* Exercise task:
Repeat, exactly and only, the lines from the beginning of the data through the line with "f.build('frame', M_WHITE, e);". Pictures are left out.
━━━ Dataset extract
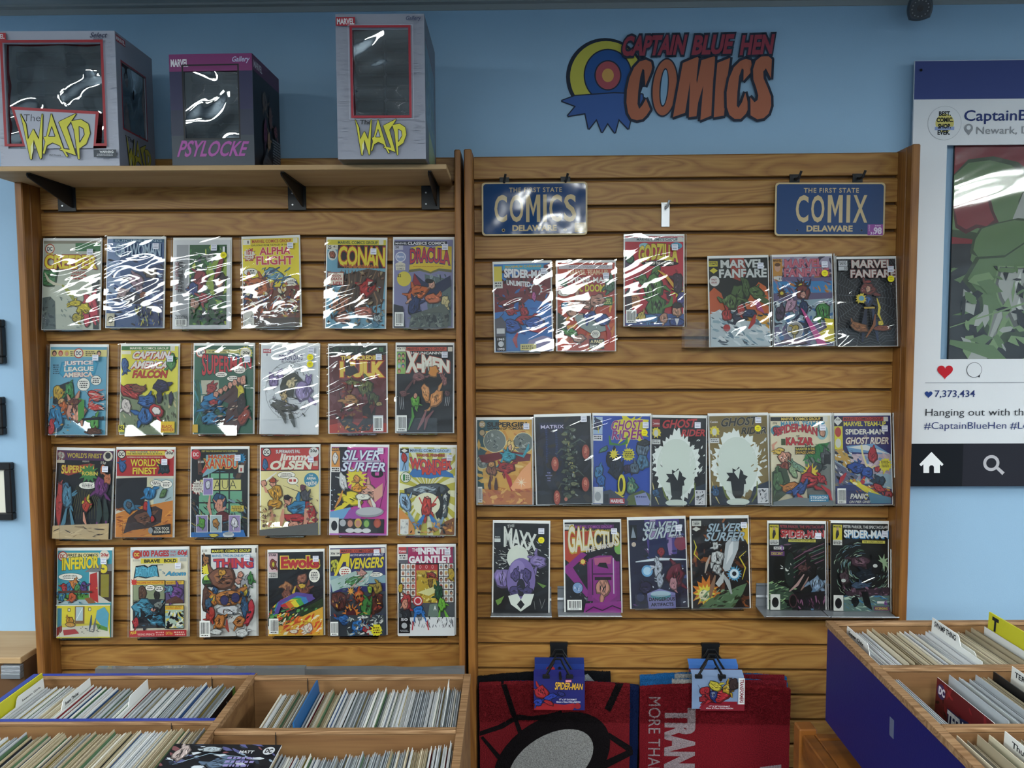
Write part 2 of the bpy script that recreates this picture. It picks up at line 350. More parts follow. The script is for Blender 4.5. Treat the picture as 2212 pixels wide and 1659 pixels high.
    def bubble(s, x, y, rx, ry, seed=1, n=3, c='eceae0', fg='26262a', tail=None):
        if tail: s.poly([(x-rx*.3, y), (x+rx*.3, y), tail], '1a1a1e')
        s.ell(x, y, rx+.7, ry+.7, '1a1a1e'); s.ell(x, y, rx, ry, c)
        if tail: s.poly([(x-rx*.25, y), (x+rx*.22, y), (tail[0], tail[1]-1.2)], c)
        s.lines(x-rx*.72, y-ry*.62, rx*1.44, ry*1.24, n, fg, seed)
    def build(s, name, parent=None, mat=None, mw=None):
        return s.mb.build(name, mat or M_PRINT, parent, mw=mw, normals=False)
# ------------------------------------------------------------ the room
def struct(name, mb, mat, mw=None): return tag(mb.build(name, mat, mw=mw), kind='structure')
RX0, RX1, RY0, RZ = -4.2, 4.4, -4.6, 2.452
struct('wall_back', MB().box(RX0-.1, RX1+.1, 0, .1, 0, RZ+.1), M_WALL, mw=WL.mat())
struct('floor', MB().box(RX0, RX1, RY0, 2.4, -.05, 0), M_FLOOR)
struct('ceiling', MB().box(RX0, RX1, RY0, 2.42, RZ, RZ+.05), M_CEIL)
struct('wall_left', MB().box(RX0-.1, RX0, RY0, 2.4, 0, RZ), M_OTHER)
struct('wall_right', MB().box(RX1, RX1+.1, RY0, 2.4, 0, RZ), M_OTHER)
struct('wall_front', MB().box(RX0, RX1, RY0-.1, RY0, 0, RZ), M_OTHER)
t = MB(); t.box(RX0, RX1, -.022, 0, RZ-.006, RZ); t.box(RX0, RX1, -.003, 0, RZ-.022, RZ)
struct('trim_1', t, simple('ceiling angle trim', '8f9698', .6), mw=WL.mat())
for i, (x, y, lx, ly) in enumerate(LAMPS):
    e = empty('ceiling_light', None, 'white flush ceiling light panel', 'ceiling light', 'ceiling light panels', loc=(x, y, RZ))
    f = MB(); a, b = lx/2, ly/2
    for q in ((-a-.02, a+.02, -b-.02, -b), (-a-.02, a+.02, b, b+.02), (-a-.02, -a, -b, b), (a, a+.02, -b, b)): f.box(*q, -.012, -.001)
    f.build('frame', M_WHITE, e); MB().box(-a, a, -b, b, -.008, -.002).build('diffuser', M_LAMP, e)

# ------------------------------------------------------------ slatwall display panels
def slat_mesh(name, u0, u1, h, th=.016):
    lip = .003; m = MB(); z0, z1 = 0, h
    m.prism([(.002, z0), (0, z0+.0015), (0, z1-.0045), (.005, z1), (th, z1), (th, z0)], 0, u0, u1)
    o = m.build(name, M_OAK); return o
def display(frame, label, uL, uR, grooves, ztop, outL, outR, pieces):
    e = empty('slatwall_display', frame.mat(), label, 'display panel')
    MB().box(uL-.002, uR+.002, .0165, .05, .05, ztop-.002).build('backing', M_BACK, e)
    base = None; prev = ztop
    for g in grooves + [0.10]:
        h = prev - g
        if base is None or abs(h - base[1]) > .0005:
            o = slat_mesh('slat', uL, uR, h); o.parent = e; base = (o.data, h) if h > .05 else base
        else:
            o = bpy.data.objects.new('slat', base[0]); COL.objects.link(o); o.parent = e
        o.location = (0, 0.0, g); prev = g - GW
        if h < .02: bpy.data.objects.remove(o)
    for s, (a, b) in (('L', outL), ('R', outR)):
        x0, x1 = min(a, b), max(a, b)
        p = MB(); p.bbox(x0, x1, -.045, .066, 0, ztop+.003, .002); p.build('side_board', M_OAKV, e)
        q = MB(); inn = b if s == 'L' else a
        q.bbox(x0, x1, -.080, -.0455, 0, ztop+.003, .003); q.build('front_trim', M_OAKV, e)
    return e
GW = .0082
gl = [CAMZ+.4345-k*.0753 for k in range(0, 25)]; gr = [CAMZ+.4395-k*.07545 for k in range(0, 25)]
gl = [g for g in gl if g > .16]; gr = [g for g in gr if g > .16]
display(LP, 'oak slatwall display panel on the left with the top shelf of figure boxes', -1.349, -.157, [g for g in gl], CAMZ+.502, (-1.372, -1.350), (-.156, -.139), None)
display(RP, 'oak slatwall display panel on the right under the wall sign with hanging doormats', .0345, 1.231, gr, CAMZ+.503, (.0335-.021, .0335), (1.232, 1.254), None)

# ------------------------------------------------------------ shelf on brackets
SZ = CAMZ + .4215
sh = empty('wall_shelf', LP.mat(), 'long plain board shelf carrying the three boxes above the left panel', 'shelf')
s = MB(); s.bbox(-1.374, -.166, -.224, -.001, SZ, SZ+.0125, .001); s.build('board', M_SHELF, sh)
def bracket(u, lab):
    e = empty('shelf_bracket', LP.mat(), lab, 'bracket', None)
    m = MB(); m.bbox(u-.043, u+.009, -.0035, -.0005, SZ-.068, SZ-.0005, .001); m.build('plate', M_BLACK, e)
    m = MB(); m.prism([(-.0035, SZ-.058), (-.0035, SZ-.0008), (-.205, SZ-.0008), (-.210, SZ-.006), (-.205, SZ-.012), (-.019, SZ-.056)], 0, u-.002, u+.0015); m.box(u-.002, u+.007, -.208, -.0035, SZ-.003, SZ-.0008); m.build('arm', M_BLACK, e)
    m = MB()
    for z in (SZ-.020, SZ-.052): m.prism([(u-.030+.0025*math.cos(a*.785), z+.0025*math.sin(a*.785)) for a in range(8)], 1, -.0042, -.0030)
    m.build('screws', M_CHROME, e)
bracket(LP.uw(158, 430, .0)[0], 'black steel shelf bracket at the left end of the shelf')
bracket(LP.uw(655, 430, .0)[0], 'black steel shelf bracket under the middle of the shelf')
bracket(LP.uw(943, 430, .0)[0], 'black steel shelf bracket at the right end of the shelf')

# ------------------------------------------------------------ figure boxes (empty windows, plain insides)
def wasp_letters(P, x, y, w, h, top='d6cf3f', bot='e3e2a8'):
    """spiky yellow lettering; coordinates 0..100 x 0..60"""
    L = {'W': [0,0, 7,14, 9,34, 17,20, 24,34, 30,0, 31,2, 27,58, 25,60, 17,34, 13,60, 11,60, 3,14],
         'A': [43,0, 58,46, 64,56, 62,57, 53,42, 43,38, 35,42, 31,53, 29,52, 33,37, 31,31, 35,30],
         'A2': [43,17, 47,30, 38,30],
         'S': [53,11, 78,0, 72,8, 64,18, 75,55, 52,47, 56,46, 67,48, 54,14],
         'P': [70,10, 84,8, 94,14, 96,26, 90,40, 80,46, 80,60, 78,60, 74,22],
         'P2': [81,17, 87,20, 88,28, 81,38]}
    def pts(k, g=0):
        p = L[k]; return [(x+p[i]*w/100, y+p[i+1]*h/60) for i in range(0, len(p), 2)]
    for k in 'WASP':
        q = pts(k); n = len(q)
        for i in range(n): P.stroke([q[i], q[(i+1) % n]], w*.022, '1c1e18', False)
    for k in 'WASP': P.poly(pts(k), top)
    bgc = 'aeb2bd'
    for k in ('A2', 'P2'):
        q = pts(k); n = len(q); P.poly(q, bgc)
        for i in range(n): P.stroke([q[i], q[(i+1) % n]], w*.012, '1c1e18', False)
    for k in 'WASP':     # pale lower half printed on the letters
        q = [p for p in pts(k)]
        lo = [(a, b) for a, b in q if b > y+h*.52]
        if len(lo) >= 3 and k in 'W': P.poly([(x+.125*w, y+h*.72), (x+.165*w, y+h*.60), (x+.16*w, y+h*.8), (x+.125*w, y+h*.97)], bot)
M_BOXP = print_mat('box board', .42, .4); M_IN = simple('box inside', '5b636b', .7); M_TRAY = clear('blister tray', refl=.16, tint='c0c8cc', rough=.08, bump=.3, scale=(30, 30, 30), dist=.003)
def fig_box(label, uL, uR, zb, zt, yf, yb, win, sidewin, base, sidec, art, yaw=0.0, edge='20242b', bulge=0.0):
    """win: (x0,x1,z0,z1) fractions. children: carton, print, window_film, blister_tray"""
    w, h, dp = uR-uL, zt-zb, yb-yf
    m = LP.mat() @ Matrix.Translation((uR, yf, zb)) @ Matrix.Rotation(yaw, 4, 'Z') @ Matrix.Translation((-w, 0, 0))
    e = empty('figure_box', m, label, 'box')
    c = MB(); th = .003; x0, x1, z0, z1 = win[0]*w, win[1]*w, win[2]*h, win[3]*h
    # front frame round the window
    c.box(0, x0, 0, th, 0, h, 0, base); c.box(x1, w, 0, th, 0, h, 0, base); c.box(x0, x1, 0, th, 0, z0, 0, base); c.box(x0, x1, 0, th, z1, h, 0, base)
    if sidewin:
        a0, a1, b0, b1 = sidewin[0]*dp, sidewin[1]*dp, sidewin[2]*h, sidewin[3]*h
        c.box(w-th, w, th, a0, 0, h, 0, sidec); c.box(w-th, w, a1, dp, 0, h, 0, sidec); c.box(w-th, w, a0, a1, 0, b0, 0, sidec); c.box(w-th, w, a0, a1, b1, h, 0, sidec)
    else: c.box(w-th, w, th, dp, 0, h, 0, sidec)
    c.box(0, th, th, dp, 0, h, 0, sidec); c.box(th, w-th, dp-th, dp, 0, h, 0, '8a9298'); c.box(th, w-th, th, dp-th, 0, th, 0, '3a3f3c')
    # lid with a slightly raised crease
    c.add([(0, 0, h), (w, 0, h), (w, dp, h), (0, dp, h), (w*.3, dp*.5, h+bulge), (w*.8, dp*.5, h+bulge)], [(0, 1, 5, 4), (1, 2, 5), (2, 3, 4, 5), (3, 0, 4)], 0, edge)
    c.add([(0, 0, h-.001), (w, 0, h-.001), (w, dp, h-.001), (0, dp, h-.001)], [(0, 1, 2, 3)], 0, edge)
    c.build('carton', M_BOXP, e)
    f = MB(); f.box(x0-.002, x1+.002, th+.0003, th+.0009, z0-.002, z1+.002); f.build('window_film', M_FILM, e)
    if sidewin: f = MB(); f.box(w-th-.0009, w-th-.0003, a0-.002, a1+.002, b0-.002, b1+.002); f.build('window_film', M_FILM, e)
    g = MB(); n = 7
    for i in range(n):
        za = z0 + (z1-z0)*i/n; g.bbox(x0-.004, (x0+x1)/2-.002, .05, .075, za+.002, za+(z1-z0)/n-.002, .004); g.bbox((x0+x1)/2+.002, x1+.004, .05, .075, za+.002, za+(z1-z0)/n-.002, .004)
    g.build('blister_tray', M_TRAY, e)
    P = Print(w, 0, h, -.0002, W=100, H=100*h/w); art(P, 100*h/w); P.build('front_print', e, M_BOXP)
    S = Print(dp, 0, h, -.0002, W=100, H=100*h/dp); return e, S, w, h, dp
def ring(P, x0, y0, x1, y1, t, c):
    P.rect(x0, y0, x1-x0, t, c); P.rect(x0, y1-t, x1-x0, t, c); P.rect(x0, y0, t, y1-y0, c); P.rect(x1-t, y0, t, y1-y0, c)
def frame_cut(P, x0, x1, y0, y1, H, c):   # plain board colour needs no print; keep coordinates helper
    pass
def side_print(e, S, w, dp):
    o = S.build('side_print', e, M_BOXP); o.matrix_local = Matrix.Translation((w, 0, 0)) @ Matrix.Rotation(math.pi/2, 4, 'Z')
SHT = SZ + .0128
def art1(P, H):
    rg = random.Random(3)
    for i in range(120):
        y = rg.uniform(0, H); hh = rg.uniform(.2, .5)
        for xa, xb in ((0, 5.0), (91.5, 100)):
            if rg.random() < .7: P.rect(rg.uniform(xa, xb-2), y, rg.uniform(2, (xb-xa)*.5), hh, rg.choice(('bcbfca', 'a6a9b6', 'b4b7c4')))
    P.rect(0, 2.0, 10.5, 5.6, 'b8323a'); P.text('MARVEL', -4.5, 3.0, 14, 3.8, 'e6e6e8', b=.03)
    P.text('Select', 80, 2.0, 14, 4.2, '3a3e58', b=.02, sh=.4); P.lines(83, 6.8, 9, 1.3, 1, '5a5e70')
    ring(P, 5.2, 7.8, 91, 94.7, 2.2, 'a52d36'); P.rect(7.4, 92.5, 15, 2.2, 'a52d36'); P.rect(80, 92.5, 9, 2.2, 'a52d36')
    P.poly([12, 62, 85.5, 66.4, 81.5, 94.7, 21, 94.7], 'a52d36'); P.poly([15, 64.6, 82.6, 68.6, 79.5, 96.5, 23, 96.5], 'b0b3c0')
    P.text('The', 22, 68.5, 14, 5.6, '2c2e33', b=-.01, sh=.1)
    wasp_letters(P, 20, 68, 60, 37.5)
    P.text('PVC Diorama', 43, 101.5, 9.5, 1.3, '44474f'); P.rect(80, 97.8, 19, 6.2, '343c46'); P.text('WARNING:', 85, 98.6, 12, 2.0, 'e8eaec', b=.02); P.lines(81, 101.0, 17, 2.4, 2, 'b8bcc4', 2); P.lines(88, 105, 6, 1, 1, '44474f')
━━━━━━
* Worked answer:
Write part 2 of the bpy script that recreates this picture. It picks up at line 350. More parts follow. The script is for Blender 4.5. Treat the picture as 2212 pixels wide and 1659 pixels high.
    def bubble(s, x, y, rx, ry, seed=1, n=3, c='eceae0', fg='26262a', tail=None):
        if tail: s.poly([(x-rx*.3, y), (x+rx*.3, y), tail], '1a1a1e')
        s.ell(x, y, rx+.7, ry+.7, '1a1a1e'); s.ell(x, y, rx, ry, c)
        if tail: s.poly([(x-rx*.25, y), (x+rx*.22, y), (tail[0], tail[1]-1.2)], c)
        s.lines(x-rx*.72, y-ry*.62, rx*1.44, ry*1.24, n, fg, seed)
    def build(s, name, parent=None, mat=None, mw=None):
        return s.mb.build(name, mat or M_PRINT, parent, mw=mw, normals=False)
# ------------------------------------------------------------ the room
def struct(name, mb, mat, mw=None): return tag(mb.build(name, mat, mw=mw), kind='structure')
RX0, RX1, RY0, RZ = -4.2, 4.4, -4.6, 2.452
struct('wall_back', MB().box(RX0-.1, RX1+.1, 0, .1, 0, RZ+.1), M_WALL, mw=WL.mat())
struct('floor', MB().box(RX0, RX1, RY0, 2.4, -.05, 0), M_FLOOR)
struct('ceiling', MB().box(RX0, RX1, RY0, 2.42, RZ, RZ+.05), M_CEIL)
struct('wall_left', MB().box(RX0-.1, RX0, RY0, 2.4, 0, RZ), M_OTHER)
struct('wall_right', MB().box(RX1, RX1+.1, RY0, 2.4, 0, RZ), M_OTHER)
struct('wall_front', MB().box(RX0, RX1, RY0-.1, RY0, 0, RZ), M_OTHER)
t = MB(); t.box(RX0, RX1, -.022, 0, RZ-.006, RZ); t.box(RX0, RX1, -.003, 0, RZ-.022, RZ)
struct('trim_1', t, simple('ceiling angle trim', '8f9698', .6), mw=WL.mat())
for i, (x, y, lx, ly) in enumerate(LAMPS):
    e = empty('ceiling_light', None, 'white flush ceiling light panel', 'ceiling light', 'ceiling light panels', loc=(x, y, RZ))
    f = MB(); a, b = lx/2, ly/2
    for q in ((-a-.02, a+.02, -b-.02, -b), (-a-.02, a+.02, b, b+.02), (-a-.02, -a, -b, b), (a, a+.02, -b, b)): f.box(*q, -.012, -.001)
    f.build('frame', M_WHITE, e); MB().box(-a, a, -b, b, -.008, -.002).build('diffuser', M_LAMP, e)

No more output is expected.